The first 4 minutes of the opening track ‘Icicles’ is a saturation of psychedelic garage rock with a guitar purr that rumbles on for what seems like an eternity.  When Sultan finally starts singing, the tune is somewhat fuzzed out. ‘Icicles’ is an interesting artful opener with a feel similar to his other projects but completely unlike the rest of the album.
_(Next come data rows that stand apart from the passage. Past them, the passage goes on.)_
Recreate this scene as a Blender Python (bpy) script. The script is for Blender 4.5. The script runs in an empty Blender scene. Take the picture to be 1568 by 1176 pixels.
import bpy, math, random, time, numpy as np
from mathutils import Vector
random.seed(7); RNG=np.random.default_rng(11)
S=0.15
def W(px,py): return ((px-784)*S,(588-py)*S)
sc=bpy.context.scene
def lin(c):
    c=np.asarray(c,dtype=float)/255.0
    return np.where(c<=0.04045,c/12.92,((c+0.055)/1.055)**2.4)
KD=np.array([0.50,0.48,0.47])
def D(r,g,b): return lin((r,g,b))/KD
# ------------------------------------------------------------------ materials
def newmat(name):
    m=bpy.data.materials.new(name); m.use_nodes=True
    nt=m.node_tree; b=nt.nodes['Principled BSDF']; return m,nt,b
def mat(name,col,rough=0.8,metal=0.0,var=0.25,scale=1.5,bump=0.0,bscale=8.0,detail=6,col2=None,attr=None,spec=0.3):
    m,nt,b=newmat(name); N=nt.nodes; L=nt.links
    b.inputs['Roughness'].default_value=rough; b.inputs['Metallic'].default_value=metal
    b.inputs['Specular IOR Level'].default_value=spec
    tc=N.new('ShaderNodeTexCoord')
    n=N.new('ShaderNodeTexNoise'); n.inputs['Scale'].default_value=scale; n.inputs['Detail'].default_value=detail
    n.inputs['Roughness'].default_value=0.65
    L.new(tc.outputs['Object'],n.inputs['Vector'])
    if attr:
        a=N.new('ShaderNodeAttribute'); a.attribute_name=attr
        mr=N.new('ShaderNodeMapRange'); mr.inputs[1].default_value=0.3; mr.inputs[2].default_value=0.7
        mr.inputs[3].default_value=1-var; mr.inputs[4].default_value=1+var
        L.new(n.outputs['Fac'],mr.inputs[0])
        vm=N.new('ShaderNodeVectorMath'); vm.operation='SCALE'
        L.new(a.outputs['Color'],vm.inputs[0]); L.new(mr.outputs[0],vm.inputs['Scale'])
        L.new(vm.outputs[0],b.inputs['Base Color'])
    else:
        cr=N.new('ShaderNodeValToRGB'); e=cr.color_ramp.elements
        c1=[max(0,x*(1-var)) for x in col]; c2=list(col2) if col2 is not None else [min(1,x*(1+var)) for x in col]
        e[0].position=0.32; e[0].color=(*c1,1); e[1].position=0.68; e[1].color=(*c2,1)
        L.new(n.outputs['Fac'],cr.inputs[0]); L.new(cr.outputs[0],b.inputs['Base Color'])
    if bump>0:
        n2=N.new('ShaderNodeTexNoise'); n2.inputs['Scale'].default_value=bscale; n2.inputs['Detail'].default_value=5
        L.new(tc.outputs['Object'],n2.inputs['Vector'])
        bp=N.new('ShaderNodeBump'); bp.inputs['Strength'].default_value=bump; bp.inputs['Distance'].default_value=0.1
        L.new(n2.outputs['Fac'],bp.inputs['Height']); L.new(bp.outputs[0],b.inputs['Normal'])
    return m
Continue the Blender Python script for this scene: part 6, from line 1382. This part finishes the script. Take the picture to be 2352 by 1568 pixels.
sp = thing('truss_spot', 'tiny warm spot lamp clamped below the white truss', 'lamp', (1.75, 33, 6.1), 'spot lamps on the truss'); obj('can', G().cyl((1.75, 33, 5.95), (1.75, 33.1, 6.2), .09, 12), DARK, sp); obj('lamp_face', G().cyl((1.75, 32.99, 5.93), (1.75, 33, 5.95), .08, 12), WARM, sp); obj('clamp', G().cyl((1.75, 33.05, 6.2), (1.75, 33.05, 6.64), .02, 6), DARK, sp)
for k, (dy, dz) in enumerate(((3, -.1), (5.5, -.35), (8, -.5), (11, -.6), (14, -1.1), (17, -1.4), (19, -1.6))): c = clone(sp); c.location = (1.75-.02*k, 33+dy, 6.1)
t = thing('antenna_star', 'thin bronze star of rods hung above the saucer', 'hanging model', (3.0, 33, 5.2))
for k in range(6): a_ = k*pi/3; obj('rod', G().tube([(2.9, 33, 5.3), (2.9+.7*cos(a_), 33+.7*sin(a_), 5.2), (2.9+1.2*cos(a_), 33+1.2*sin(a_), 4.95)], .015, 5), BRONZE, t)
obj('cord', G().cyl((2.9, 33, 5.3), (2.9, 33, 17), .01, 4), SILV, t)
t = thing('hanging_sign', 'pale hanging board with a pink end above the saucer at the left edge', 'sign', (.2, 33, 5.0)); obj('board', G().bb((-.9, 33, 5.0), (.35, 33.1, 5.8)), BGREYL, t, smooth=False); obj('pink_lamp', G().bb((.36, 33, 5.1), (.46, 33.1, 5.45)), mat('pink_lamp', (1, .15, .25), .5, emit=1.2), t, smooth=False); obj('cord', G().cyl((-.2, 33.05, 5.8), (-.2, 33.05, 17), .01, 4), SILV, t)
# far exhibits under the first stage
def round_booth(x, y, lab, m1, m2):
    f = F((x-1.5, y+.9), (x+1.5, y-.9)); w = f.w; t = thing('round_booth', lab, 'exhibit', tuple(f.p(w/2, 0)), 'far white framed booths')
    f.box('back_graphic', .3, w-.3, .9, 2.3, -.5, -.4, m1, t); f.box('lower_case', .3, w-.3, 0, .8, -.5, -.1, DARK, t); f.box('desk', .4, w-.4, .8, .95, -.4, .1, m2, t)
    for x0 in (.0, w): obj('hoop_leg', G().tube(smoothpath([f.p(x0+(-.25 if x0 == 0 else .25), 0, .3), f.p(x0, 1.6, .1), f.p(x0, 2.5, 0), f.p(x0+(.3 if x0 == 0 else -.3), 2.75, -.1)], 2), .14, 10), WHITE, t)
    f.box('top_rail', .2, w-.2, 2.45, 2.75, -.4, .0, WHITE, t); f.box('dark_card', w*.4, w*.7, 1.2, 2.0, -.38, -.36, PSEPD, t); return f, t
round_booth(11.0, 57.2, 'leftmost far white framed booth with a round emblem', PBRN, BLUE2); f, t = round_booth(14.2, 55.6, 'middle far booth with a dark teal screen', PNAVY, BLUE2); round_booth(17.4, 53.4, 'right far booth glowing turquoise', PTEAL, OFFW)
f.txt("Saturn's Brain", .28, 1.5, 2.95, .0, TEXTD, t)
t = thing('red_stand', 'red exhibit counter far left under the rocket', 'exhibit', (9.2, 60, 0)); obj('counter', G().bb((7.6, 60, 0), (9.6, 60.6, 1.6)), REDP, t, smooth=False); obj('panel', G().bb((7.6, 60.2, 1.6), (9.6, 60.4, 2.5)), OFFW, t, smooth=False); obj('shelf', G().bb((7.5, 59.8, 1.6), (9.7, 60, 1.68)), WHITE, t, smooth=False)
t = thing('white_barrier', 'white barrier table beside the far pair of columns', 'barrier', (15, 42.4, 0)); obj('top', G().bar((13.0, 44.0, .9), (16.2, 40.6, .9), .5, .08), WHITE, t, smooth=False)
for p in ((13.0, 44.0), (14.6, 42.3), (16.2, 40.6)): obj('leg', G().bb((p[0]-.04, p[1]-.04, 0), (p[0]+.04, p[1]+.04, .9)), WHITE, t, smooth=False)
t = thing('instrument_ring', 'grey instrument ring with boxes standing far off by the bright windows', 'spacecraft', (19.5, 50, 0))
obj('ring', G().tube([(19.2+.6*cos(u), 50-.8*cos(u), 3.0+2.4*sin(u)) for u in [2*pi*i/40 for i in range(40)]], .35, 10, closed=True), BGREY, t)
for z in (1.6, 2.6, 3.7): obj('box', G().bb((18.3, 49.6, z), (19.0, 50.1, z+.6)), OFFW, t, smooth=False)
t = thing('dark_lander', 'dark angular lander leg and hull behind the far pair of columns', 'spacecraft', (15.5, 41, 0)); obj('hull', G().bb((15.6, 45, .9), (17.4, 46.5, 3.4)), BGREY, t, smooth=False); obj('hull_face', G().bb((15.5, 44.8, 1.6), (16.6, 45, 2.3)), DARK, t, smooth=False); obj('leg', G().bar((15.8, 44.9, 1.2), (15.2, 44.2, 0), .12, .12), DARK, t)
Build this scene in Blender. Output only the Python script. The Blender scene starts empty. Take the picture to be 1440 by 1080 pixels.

$ takes a distinct u-turn leaving the 60s psychedelics behind. ‘Don’t Look Back’ might better be described as an attempt at a Spanish folk tune with a drum circle and a multitude of other instruments pounding their way to the finale. Moving another decade backwards, the album settles in and produces a predominant sound with the rest of the tracks. Picture a marriage between Buddy Holly, Blue Swede and The Dead Kennedys; 50s rock n roll, memorable melodies, and raw punk elements. ‘Ten of Hearts’ features the four chord classic step guitar pattern used for 50s ballads, a mix of vocals that stretch Sultan’s range, and a rough guitar riff that makes its appearance towards the end during a build up of circus like instrumentation. It is during the next track, ‘Status’, that one can’t help checking the connection of the speakers and bass controls on the EQ as the lo-fi sound becomes apparent. It is like a an old record being played on one of those all in one turntable stereos, yet it is precisely this quality that gives $ its endearing charm.  ‘I Get Nothing From My Girl’ cleans the sound up a bit with a bouncy, hook infested tune worthy of a whistle (indeed, there is a whistle part in there). At the halfway point of the album, it is clear that Mark Sultan’s new sound is much less garage and much more bedroom than any of his previous ensembles. ‘I am the End’ and ‘I’ll Be Loving You’ really showcases Sultan’s great vocals when he opens them up a bit. His voice is best described like a muscle car from the 50s; plenty of gusto but you know there’s a lot left under the hood. $ has 13 tracks and, with the exception of the opener, all of them have unique personality. Perhaps no better song typifies the overall feel than ‘Catastrophe’; arguably the best track on the album and placed second to last on the disc order.

If you like the 50s sound, but always felt like it was too clean and glossy, then Sultan’s latest effort definitely hits the $. Raw and edgy yet catchy and modern, this is a memorable album. The only slightly downside is the fact that Sultan does not use his vocal prowess as often as he should, but then again, always leave your fans wanting more.